Tuesday, January 1, 2008

2008 Has Got To Be Good

As I have aged, I have become a smidgen more pessimistic regarding New Year's Resolutions. I don't like to admit it, but I have. I was once optimistic about setting new goals, but I suppose after 20 or so years of not living up to them, I'm tired of it. However, I can not deny that I am a goal oriented person and that God has every intention of letting me use that part of my personality for His glory. I guess what I am getting at is that I shouldn't let the past failures predict my future behavior. There's no hope in that, right?

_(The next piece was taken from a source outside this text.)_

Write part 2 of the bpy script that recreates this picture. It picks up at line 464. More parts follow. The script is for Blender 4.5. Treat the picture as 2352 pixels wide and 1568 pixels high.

But, really, New Year's Resolutions bother me.

I looked it up on Wikipedia, that great source of internet trivia, and discovered that it can be related to the Jewish holiday of Yom Kippur, where persons reflect upon the past year and make amends for and forgive wrongs.

What disturbs me about resolutions is that they seem self-centered and thereby shallow. The whole idea of self-improvement is somewhat tasteless when it is solely focused on what I want. I know I am not a perfect person, and I would never presume to say that God has nothing for me to work on. What I desire is a deeper goal. Something that I have worked out with God in order that I may know Him more fully.

Here is an interesting post along these lines. The writer's point is that resolutions are often framed wrong. It's not that self-improvement is wrong, it is that "They make no reckoning with the power of our passions" And then, "propose self-dependent solutions – “I resolve to do xyz to change myself.” (Please read this article!)

Then we have do it ourselves. I for one am pretty fickle in terms of my self-will, which will usually not sustain me through the completion of my goals. (Hence my hesitance to make a resolution.) And then if I have done it myself (should I succeed) where is the message that God gives power and mercy to those who obey and love Him?

After all this reading and research I feel pretty good about my resolution. It is simply that I want to live more for Christ and less for myself.